Empire's argues that the answer to the interrogatories relieved the plaintiff of its burden of proof to prove that Empire or its agent prove that the policy not only provided for an audit but that the audit had been done in accordance with paragraph 4 under the face of the policy. This court does not interpret the answers to the interrogatories can be interpreted to relieve the plaintiff of its burden of proof.

At the close of the examination of Desiderio, counsel for Empire requested a continuance to bring in "someone that will demonstrate that the figures in the audit were correct" had the defendant provided true answers to Exh. 5. The court denied the request. (See Transcript pp 81-82). At the start of trial, counsel for Northeast sought to enforce a subpoena to have the plaintiff produce records and witnesses to establish that the audit was done in conformity with the terms of the policy which was strenuously opposed by Empire.2

Northeast argues that it disputed the conduct of the post policy audit and was never provided with documentation notwithstanding its further claim that the policy had been amended to provide for no post audit premiums above a cap of $1,350,000. The witness, Sarif, offered by the plaintiffs could not tell how the audit was done or how the Manual of Rules recited in the policy was applied. He was not familiar with any of the documentation other than testifying they qualified for admission under the business record rule

The defendant argues that the evidence failed to prove that the post policy audit premiums set forth in Exhibit 4, the bill had been proven.

The evidence in this case was conflicting as to whether (1) there was a cap pertaining to the premiums and (2) whether the audit was done in conformity with the contract. The Plaintiff was aware at all times from the pleadings in this case that the defendant was claiming in their many special defenses that the claim was disputed.

The court finds that the Plaintiff in this case has not CT Page 11367 produced sufficient evidence adduced at trial to convince the court that the post premium audit was not modified to provide for a cap of $1,350,000, or that the audit which came as a surprise was done in conformity with the contract. No explanation was provided for the balance claimed to which the defendant was entitled.

In Ormsby v. Frankel, 54 Conn. App. 98, 109 the court stated:

"Our role in reviewing an appeal based on the sufficiency of the evidence is well defined. Where the claim is that the evidence produced did not satisfy the burden of proof factually, the duty of an appellate court is well established. An appeal based on the sufficiency of evidence to support a factual finding carries a legal and practical restriction to review.

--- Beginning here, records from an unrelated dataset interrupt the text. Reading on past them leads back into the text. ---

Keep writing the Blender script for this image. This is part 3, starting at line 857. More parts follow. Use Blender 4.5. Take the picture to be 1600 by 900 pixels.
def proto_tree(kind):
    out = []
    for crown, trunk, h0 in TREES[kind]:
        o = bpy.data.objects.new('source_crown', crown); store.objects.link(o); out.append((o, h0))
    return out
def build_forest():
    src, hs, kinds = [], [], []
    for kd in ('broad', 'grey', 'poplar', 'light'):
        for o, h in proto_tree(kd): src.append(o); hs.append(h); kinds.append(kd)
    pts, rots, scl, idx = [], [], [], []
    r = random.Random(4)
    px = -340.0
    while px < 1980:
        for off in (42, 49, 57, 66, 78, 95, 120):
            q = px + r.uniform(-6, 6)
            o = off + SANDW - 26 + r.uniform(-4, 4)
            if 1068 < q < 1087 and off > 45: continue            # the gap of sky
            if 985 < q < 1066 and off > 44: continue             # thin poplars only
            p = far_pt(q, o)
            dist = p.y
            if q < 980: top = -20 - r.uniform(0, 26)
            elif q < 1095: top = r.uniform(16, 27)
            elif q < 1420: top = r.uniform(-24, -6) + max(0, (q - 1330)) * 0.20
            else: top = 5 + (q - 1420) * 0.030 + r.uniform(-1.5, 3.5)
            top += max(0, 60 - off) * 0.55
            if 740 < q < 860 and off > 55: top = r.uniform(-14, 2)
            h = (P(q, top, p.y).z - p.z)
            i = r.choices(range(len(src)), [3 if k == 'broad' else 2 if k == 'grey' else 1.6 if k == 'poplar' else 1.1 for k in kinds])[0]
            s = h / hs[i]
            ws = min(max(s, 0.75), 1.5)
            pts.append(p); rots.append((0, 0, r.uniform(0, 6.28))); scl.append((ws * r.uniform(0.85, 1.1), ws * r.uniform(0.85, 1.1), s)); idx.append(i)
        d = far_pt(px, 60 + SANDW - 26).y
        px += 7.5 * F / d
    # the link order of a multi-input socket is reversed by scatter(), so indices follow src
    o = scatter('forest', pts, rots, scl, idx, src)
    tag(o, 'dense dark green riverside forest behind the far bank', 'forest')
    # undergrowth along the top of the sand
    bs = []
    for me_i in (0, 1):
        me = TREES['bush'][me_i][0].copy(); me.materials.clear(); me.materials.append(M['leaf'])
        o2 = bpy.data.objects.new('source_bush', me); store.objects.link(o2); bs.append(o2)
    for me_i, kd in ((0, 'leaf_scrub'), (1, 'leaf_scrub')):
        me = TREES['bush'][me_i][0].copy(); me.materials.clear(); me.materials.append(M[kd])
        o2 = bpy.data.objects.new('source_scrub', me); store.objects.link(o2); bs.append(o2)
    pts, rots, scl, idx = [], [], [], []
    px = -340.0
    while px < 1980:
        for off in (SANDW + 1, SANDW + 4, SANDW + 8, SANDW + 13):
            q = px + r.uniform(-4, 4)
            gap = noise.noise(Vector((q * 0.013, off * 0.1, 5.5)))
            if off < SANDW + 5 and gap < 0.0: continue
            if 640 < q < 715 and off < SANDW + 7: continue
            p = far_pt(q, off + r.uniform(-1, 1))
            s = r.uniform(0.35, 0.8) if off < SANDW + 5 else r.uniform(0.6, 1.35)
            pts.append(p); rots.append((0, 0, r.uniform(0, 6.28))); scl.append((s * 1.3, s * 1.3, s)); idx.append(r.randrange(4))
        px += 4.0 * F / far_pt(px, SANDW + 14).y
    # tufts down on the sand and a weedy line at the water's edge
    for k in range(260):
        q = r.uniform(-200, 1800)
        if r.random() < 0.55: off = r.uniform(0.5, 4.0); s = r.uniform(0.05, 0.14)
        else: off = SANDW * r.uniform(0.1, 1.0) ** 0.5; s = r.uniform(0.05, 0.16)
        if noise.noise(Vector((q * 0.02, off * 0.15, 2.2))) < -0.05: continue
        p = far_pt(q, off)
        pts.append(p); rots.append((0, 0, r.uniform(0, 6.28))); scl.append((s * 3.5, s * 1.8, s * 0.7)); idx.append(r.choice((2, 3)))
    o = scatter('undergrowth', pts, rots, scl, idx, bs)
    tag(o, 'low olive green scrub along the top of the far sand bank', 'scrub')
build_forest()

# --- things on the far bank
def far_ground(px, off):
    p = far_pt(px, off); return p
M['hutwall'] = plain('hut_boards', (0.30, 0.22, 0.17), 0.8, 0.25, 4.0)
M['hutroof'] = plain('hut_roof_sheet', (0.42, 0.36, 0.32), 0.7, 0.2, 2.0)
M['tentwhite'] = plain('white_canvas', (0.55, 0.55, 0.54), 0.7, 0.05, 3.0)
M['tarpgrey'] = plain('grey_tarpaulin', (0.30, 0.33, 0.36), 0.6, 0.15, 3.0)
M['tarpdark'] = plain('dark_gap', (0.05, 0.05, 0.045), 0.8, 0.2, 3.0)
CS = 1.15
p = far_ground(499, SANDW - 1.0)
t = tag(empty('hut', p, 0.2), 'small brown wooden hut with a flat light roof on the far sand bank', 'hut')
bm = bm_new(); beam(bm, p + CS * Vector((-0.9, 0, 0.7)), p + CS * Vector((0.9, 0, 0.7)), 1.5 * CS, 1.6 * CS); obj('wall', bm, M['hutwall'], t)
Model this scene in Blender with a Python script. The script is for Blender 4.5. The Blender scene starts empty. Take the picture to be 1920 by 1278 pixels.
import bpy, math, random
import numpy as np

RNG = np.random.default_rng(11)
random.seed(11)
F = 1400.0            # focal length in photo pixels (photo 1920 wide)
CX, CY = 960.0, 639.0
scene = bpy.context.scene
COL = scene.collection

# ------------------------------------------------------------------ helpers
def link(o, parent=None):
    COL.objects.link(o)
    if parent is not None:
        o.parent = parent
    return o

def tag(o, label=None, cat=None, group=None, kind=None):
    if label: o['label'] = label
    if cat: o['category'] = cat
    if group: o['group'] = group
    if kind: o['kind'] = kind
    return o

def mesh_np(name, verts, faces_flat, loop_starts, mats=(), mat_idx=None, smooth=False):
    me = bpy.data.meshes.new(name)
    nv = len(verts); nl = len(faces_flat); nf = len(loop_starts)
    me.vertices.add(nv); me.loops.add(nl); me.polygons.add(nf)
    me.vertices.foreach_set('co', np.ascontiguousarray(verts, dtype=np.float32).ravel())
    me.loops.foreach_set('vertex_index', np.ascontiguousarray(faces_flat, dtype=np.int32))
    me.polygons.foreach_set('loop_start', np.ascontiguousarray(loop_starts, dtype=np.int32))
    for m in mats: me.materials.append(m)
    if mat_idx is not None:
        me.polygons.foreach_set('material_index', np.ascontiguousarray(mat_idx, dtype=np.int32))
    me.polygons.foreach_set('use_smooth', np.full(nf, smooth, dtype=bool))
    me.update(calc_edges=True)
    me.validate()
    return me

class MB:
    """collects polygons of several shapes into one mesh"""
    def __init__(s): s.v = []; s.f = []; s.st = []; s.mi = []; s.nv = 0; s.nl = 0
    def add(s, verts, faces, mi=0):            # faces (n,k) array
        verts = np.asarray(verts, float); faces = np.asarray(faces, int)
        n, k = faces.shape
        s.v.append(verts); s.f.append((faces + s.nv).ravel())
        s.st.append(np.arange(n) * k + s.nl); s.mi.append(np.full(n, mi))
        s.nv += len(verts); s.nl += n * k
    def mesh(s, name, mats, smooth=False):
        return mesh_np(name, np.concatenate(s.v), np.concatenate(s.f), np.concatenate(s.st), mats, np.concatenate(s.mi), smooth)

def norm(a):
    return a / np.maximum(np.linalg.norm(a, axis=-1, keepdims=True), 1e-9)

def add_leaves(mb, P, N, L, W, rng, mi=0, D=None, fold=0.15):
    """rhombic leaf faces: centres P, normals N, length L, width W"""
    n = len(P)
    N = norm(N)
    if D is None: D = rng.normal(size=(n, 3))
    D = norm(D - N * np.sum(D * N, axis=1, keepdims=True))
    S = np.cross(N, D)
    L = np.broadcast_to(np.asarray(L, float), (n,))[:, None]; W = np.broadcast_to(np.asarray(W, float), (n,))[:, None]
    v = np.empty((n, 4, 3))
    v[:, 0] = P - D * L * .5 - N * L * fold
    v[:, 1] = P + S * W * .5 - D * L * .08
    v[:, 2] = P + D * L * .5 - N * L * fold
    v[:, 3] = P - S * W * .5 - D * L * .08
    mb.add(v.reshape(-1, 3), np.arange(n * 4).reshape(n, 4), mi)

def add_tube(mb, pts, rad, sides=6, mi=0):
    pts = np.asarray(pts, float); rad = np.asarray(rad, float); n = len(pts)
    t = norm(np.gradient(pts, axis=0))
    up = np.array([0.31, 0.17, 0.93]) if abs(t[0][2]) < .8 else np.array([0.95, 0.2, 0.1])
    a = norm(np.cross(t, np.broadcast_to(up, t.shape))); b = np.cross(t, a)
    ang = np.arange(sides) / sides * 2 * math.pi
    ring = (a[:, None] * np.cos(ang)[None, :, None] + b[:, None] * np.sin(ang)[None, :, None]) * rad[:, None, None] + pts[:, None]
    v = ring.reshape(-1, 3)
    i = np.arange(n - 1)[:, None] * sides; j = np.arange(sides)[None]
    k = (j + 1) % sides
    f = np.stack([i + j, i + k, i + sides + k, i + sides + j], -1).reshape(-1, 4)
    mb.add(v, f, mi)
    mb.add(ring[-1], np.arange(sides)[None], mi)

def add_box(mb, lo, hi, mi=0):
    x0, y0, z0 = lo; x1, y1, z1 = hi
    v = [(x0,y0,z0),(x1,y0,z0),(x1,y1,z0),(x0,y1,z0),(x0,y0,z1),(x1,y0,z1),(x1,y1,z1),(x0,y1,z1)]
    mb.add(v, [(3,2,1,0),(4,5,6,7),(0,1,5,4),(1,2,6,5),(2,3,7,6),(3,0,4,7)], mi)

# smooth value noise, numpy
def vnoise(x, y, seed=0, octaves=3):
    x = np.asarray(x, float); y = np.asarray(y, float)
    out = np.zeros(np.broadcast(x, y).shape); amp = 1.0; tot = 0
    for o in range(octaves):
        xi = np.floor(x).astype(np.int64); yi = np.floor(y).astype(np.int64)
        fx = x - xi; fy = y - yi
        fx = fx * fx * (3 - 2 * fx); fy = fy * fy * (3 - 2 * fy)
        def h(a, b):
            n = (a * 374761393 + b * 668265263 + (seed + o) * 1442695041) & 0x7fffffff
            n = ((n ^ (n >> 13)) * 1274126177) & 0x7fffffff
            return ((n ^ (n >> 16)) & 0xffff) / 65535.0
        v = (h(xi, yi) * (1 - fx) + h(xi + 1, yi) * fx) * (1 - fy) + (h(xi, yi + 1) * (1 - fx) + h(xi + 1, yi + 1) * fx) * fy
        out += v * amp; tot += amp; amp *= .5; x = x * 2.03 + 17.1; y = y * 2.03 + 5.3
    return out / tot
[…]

The function of an appellate court is to review, and not to retry, the proceedings of the trial court . . . Further, we are authorized to reverse or modify the decision of the trial court only if we determine that the factual findings are clearly erroneous in view of the evidence and pleadings in the whole record, or that its decision is otherwise erroneous in law . . . The probative force of conflicting evidence is for the trier to determine. Bowman v. 1477 Central Avenue Apartments, Inc., 203 conn. 246, 257, 524 A.2d 619 (1987)." (Citations omitted; internal quotation marks omitted.) Jones v. Ippoliti, 52 Conn. App. 199, 206-207, 727 A.2d 713 (1999). "[W]e must determine, in the light most favorable to sustaining the verdict, whether the totality of the evidence, including reasonable inferences therefrom, supports the jury's verdict . . ." (Emphasis in original; internal quotation marks omitted.) Paige v. St. Andrews Roman Catholic Church Corp. , 247 Conn. 24, 30, 718 A.2d 425 (1998)."

The court need not address all the special defenses specifically since the content and the testimony provided therein has assisted the court to conclude that judgment be entered in favor of the defendant Northeast.

Northeast has failed to meet the required burden of proof as to the counterclaim. Accordingly, judgment is entered in favor of the Plaintiff as to the counterclaim.